Chaos Theory

R.L. Burnside's indestructible hill-country blues

Yet Burnside is his own unreconstructed man, even more primitive than Hooker, who has been known to employ two or three chords to Burnside's typical one. The wonder is that Burnside's effect is anything but monotonous. He uses subtle rhythmic shifts to link the parts of his songs together where many players rely on melody, and in this he is like a one-man James Brown band. He makes rough music, often fueled by corn liquor, yet it repays close attention.

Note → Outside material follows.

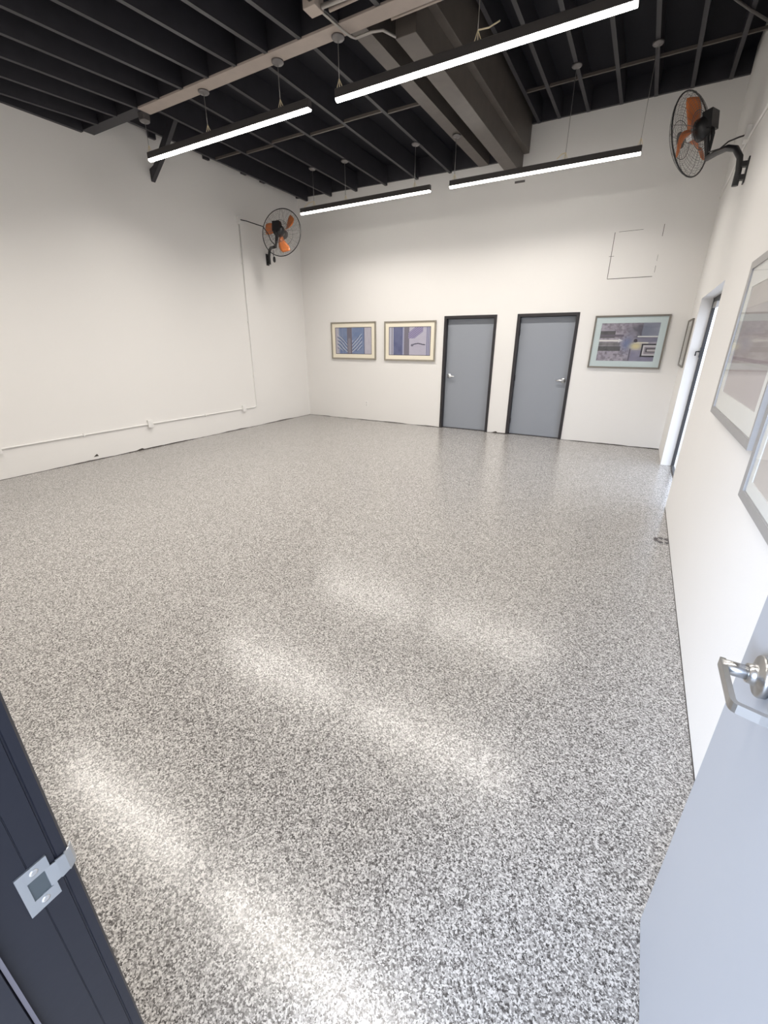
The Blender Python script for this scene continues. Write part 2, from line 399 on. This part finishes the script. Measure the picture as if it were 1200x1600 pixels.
# bridging strips between joists
def strip(x0, x1, y, z, label, grp):
    tag(MB().box(x0, x1, y-.012, y+.012, z, z+.03).build('bridging_strip', M['beam'], org=((x0+x1)/2, y, z)), label, 'bridging', grp, 'structure')
jx = [.30, .90, 1.50, 2.15, 2.78, 3.40, 3.90]
for i in range(6):
    strip(jx[i]+.024, jx[i+1]-.024, -2.29+(.05 if i % 2 else -.03), 4.335, 'thin strip between joists of the far left bay, %s gap from the left wall' % ordw[i], 'bridging of the far left bay')
jx = [4.80, 5.09, 5.48, 5.90, 6.31, 6.715, 7.115, 7.335]
for i in range(7):
    strip(jx[i]+.024, jx[i+1]-.024, -.985, 4.705, 'thin strip between joists of the raised right bay, %s gap from the deep beam' % ordw[i], 'bridging of the raised right bay')
# plain pipe crossing the raised bay near the right wall, conduit and box by the girder
tag(MB().tube([(6.6, -2.3, 4.69), (6.974, -1.662, 4.69), (7.084, -1.482, 4.69), (7.30, -1.15, 4.69)], .012, 8).build('ceiling_conduit', M['conduitdark'], org=(7, -1.7, 4.69)),
    'thin dark conduit slanting below the joists toward the right wall', 'conduit')
tag(MB().box(3.945, 4.065, -4.55, -4.43, 4.10, 4.19).build('junction_box', M['fascia'], bevel=.003, org=(4, -4.49, 4.1)), 'square steel junction box on the joist before the girder', 'junction box')
b = MB().tube([(4.04, -4.42, 4.12), (4.065, -4.14, 4.118), (4.078, -4.06, 4.12), (4.10, -4.02, 4.12), (4.263, -4.02, 4.12), (4.36, -3.99, 4.12), (4.414, -3.86, 4.12)], .011, 8)
tag(b.build('ceiling_conduit', M['steel'], org=(4.07, -4.2, 4.12)), 'bent conduit crossing under the girder from box to deep beam', 'conduit')
tag(MB().tube([(4.075, -4.47, 4.12), (4.33, -4.455, 4.12), (5.2, -4.45, 4.12)], .017, 8).build('ceiling_conduit', M['steel'], org=(4.3, -4.46, 4.12)), 'straight conduit leaving the steel box beside the girder', 'conduit')
tag(MB().tube([(4.1, -4.40, 4.125), (4.386, -4.40, 4.125), (5.2, -4.40, 4.125)], .014, 8).build('ceiling_conduit', M['fascia'], org=(4.3, -4.41, 4.12)), 'second straight conduit beside the girder, nearer to it', 'conduit')
tag(MB().tube([(4.46, -4.02, 4.15), (4.665, -4.02, 4.15), (5.6, -4.02, 4.15)], .010, 8).tube([(4.50, -4.02, 4.15), (4.50, -3.93, 4.3)], .006, 6).build('ceiling_conduit', M['fascia'], org=(4.6, -4.02, 4.15)), 'thin conduit along the far edge of the girder', 'conduit')
tag(MB().box(4.5, 4.66, -.008, 0, 4.005, 4.035).build('wall_bracket', M['conduitdark'], bevel=.002, org=(4.58, 0, 4.02)), 'small dark slotted bracket on back wall under the deep beam', 'bracket')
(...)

Burnside's influences peep through in flashes, and they are as likely to be McDowell or Hopkins as automatic guns and crack, the big-city evils that have spread southward now. (Burnside is pictured on the cover of Too Bad Jim with his blue-eyed dog Buck. The pet, he says, was killed near his home in a drive-by shooting.) His brew is rural but not bucolic. Palmer likens it to post-relativity physics, which tells us the universe is governed by laws so subtle it only seems chaotic. Burnside is a little drier. "I guess it's just a gift."

Last October, Burnside and Kimbrough played a lamentably ill-attended date at the Rhythm Room on Fat Possum's first showcase tour. A few dozen fans were treated to more than two and a half hours of bewitching, bone-crushing electric blues. You could almost taste the moonshine served in mason jars. It was so deep, it was beyond avant-garde. Jon Spencer would have been a fish out of water that night.

The Fat Possum Mississippi Juke Joint Revue, featuring R.L. Burnside, Junior Kimbrough and Paul "Wine" Jones, is scheduled to perform on Wednesday, January 1, at the Rhythm Room. Showtime is 9 p.m.